Higher levels of educational freedom through school choice programs are significantly associated with higher achievement levels and higher achievement gains in all statistical models.  This positive association is two to three times larger than the average effect that comes from school intervention on achievement test scores.

Education Freedom and Student Achievement (March 2021)

School choice programs result in higher parent satisfaction rates. Since parents are best equipped to know and understanding their child’s individual needs, empowering them to make school decisions for their child results in a better educational and environment fit for those needs. As a result, satisfaction rates improve with school choice.

Why Parents Choose (June 2016)

Students accessing school choice demonstrate a better grasp of civic virtues – those areas typical thought of as being the domain of public schools. But choice students demonstrate higher levels of political tolerance, civic skills, future political participation, and volunteering when compared to public schools students. These results appear to be caused, at least in part, by choosing to attend faith-based schools.

Can Markets Make Citizens? (June 2014)

Critics often argue that school choice programs will gut public schools and harm those students who remain in those schools. In fact, the data shows the opposite to be true. Students who choose to remain in their public schools demonstrate increased academic gains when school choice is introduced to their market. Whether it is because the student who attend that school are now all committed to that school being the best fit for them, or because market forces of competition have brought innovation and improvement, the fact remains that public school students benefit from the presence of school choice. This is particularly true for lower-income students, but is generally true for all students.

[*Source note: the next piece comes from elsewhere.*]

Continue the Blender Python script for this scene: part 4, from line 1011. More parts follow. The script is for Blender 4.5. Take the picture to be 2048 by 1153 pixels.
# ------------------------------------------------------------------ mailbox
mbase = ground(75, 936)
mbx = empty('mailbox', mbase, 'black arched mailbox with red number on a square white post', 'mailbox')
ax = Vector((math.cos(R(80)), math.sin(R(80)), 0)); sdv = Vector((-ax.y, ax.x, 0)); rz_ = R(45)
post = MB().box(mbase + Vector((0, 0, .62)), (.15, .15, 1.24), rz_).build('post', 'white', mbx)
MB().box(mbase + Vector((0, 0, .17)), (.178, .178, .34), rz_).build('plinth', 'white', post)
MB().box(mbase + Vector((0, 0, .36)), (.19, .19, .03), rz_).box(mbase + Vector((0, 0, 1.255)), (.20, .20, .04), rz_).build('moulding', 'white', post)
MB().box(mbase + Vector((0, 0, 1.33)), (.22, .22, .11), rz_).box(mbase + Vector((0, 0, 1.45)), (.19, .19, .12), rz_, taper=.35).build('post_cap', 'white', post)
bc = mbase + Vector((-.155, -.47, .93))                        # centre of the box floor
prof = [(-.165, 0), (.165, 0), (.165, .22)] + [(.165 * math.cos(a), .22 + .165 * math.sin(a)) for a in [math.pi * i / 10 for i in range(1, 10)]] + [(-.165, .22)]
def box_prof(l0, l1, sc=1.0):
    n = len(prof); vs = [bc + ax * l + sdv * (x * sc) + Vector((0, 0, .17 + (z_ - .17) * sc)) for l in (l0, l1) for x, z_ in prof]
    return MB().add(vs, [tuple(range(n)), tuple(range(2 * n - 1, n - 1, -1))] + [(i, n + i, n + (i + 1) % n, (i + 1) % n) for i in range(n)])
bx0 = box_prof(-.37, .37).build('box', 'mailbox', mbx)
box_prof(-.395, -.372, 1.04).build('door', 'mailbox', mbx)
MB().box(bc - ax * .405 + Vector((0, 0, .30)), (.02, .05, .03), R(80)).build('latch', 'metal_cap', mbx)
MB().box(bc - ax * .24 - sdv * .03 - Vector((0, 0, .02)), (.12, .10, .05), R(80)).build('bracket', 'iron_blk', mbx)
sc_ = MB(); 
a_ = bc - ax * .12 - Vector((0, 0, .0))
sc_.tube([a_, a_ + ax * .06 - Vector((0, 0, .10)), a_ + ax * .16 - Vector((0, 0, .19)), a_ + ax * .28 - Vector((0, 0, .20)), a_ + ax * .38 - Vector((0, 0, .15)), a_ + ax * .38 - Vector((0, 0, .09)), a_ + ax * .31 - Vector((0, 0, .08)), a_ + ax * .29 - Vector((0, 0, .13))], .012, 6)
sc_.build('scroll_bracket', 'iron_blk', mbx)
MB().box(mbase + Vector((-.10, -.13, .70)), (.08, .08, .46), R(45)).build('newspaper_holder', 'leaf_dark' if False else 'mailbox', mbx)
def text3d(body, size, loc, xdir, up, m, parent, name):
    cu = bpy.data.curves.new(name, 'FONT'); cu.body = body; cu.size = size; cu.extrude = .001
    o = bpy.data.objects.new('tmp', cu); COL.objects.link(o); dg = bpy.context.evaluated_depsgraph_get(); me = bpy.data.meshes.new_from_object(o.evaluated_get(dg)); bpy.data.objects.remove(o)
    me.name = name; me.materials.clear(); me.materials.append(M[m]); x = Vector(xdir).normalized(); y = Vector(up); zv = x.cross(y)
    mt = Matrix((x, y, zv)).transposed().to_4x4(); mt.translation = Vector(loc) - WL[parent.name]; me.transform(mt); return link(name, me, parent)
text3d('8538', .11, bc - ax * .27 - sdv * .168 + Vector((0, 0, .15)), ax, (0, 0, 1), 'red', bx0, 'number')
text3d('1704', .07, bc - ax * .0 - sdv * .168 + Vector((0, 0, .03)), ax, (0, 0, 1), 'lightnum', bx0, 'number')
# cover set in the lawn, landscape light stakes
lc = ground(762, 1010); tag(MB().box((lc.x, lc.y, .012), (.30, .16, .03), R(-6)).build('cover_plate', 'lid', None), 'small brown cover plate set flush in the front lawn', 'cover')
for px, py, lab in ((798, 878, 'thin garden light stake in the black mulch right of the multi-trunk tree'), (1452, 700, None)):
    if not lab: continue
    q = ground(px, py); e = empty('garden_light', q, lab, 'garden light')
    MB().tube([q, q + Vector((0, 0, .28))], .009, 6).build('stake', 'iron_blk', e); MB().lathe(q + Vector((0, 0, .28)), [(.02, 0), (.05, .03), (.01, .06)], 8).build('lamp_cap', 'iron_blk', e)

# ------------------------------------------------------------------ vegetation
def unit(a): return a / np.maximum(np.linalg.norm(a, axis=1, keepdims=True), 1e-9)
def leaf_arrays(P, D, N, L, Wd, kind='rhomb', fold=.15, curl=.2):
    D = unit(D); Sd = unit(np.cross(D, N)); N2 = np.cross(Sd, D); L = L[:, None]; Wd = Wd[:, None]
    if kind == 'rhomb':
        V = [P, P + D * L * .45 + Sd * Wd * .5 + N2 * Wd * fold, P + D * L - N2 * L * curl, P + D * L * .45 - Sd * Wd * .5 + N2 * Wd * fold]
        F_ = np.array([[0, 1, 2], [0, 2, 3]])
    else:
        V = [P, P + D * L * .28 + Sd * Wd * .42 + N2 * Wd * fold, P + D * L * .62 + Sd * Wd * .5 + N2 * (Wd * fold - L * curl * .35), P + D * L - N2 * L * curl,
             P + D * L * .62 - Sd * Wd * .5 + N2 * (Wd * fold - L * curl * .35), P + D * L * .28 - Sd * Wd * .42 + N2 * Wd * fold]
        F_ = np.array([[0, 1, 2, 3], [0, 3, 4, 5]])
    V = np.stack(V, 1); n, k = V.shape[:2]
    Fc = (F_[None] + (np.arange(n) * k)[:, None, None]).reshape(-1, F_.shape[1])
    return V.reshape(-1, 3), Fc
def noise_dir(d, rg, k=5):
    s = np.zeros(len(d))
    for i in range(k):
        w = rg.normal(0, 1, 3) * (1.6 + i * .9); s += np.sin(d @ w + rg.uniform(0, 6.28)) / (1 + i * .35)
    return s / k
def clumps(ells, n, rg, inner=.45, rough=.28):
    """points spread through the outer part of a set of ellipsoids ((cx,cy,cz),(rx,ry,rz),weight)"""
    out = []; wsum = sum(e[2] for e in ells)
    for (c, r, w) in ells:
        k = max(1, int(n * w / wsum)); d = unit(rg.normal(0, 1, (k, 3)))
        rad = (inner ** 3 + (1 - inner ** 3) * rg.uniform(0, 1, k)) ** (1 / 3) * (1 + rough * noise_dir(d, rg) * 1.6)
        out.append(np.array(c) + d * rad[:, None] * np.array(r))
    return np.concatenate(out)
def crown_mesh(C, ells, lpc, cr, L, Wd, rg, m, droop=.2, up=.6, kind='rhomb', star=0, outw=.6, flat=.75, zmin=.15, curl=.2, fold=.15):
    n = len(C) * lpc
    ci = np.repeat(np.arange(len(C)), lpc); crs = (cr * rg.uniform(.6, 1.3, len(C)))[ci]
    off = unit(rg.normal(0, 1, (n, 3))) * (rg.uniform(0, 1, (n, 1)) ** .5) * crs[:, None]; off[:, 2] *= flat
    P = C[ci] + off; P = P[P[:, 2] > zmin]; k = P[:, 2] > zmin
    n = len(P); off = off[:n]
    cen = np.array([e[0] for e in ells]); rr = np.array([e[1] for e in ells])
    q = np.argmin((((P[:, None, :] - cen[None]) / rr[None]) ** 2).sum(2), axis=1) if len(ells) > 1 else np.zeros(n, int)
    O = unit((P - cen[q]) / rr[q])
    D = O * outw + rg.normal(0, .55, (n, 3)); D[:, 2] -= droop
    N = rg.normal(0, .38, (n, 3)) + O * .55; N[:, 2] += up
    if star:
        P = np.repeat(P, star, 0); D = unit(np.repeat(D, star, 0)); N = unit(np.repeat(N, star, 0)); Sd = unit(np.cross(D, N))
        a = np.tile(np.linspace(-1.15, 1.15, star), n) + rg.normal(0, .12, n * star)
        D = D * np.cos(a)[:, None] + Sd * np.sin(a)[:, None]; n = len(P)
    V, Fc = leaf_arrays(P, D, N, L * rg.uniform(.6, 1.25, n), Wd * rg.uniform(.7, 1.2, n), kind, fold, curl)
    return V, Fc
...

Effects of Scaling Up Private School Choice Programs on Public School Students (February 2020)

A fuller bibliography of school choice research may be found here:

School Choice Bibliography

Finally, recent national polling on attitudes toward programs like Backpack Bill in which state funding follows students to the school of their choice show dramatic and overwhelming support from parents. A significant majority of both parties and of the four largest ethnic/racial populations now support policies like Backpack Bill.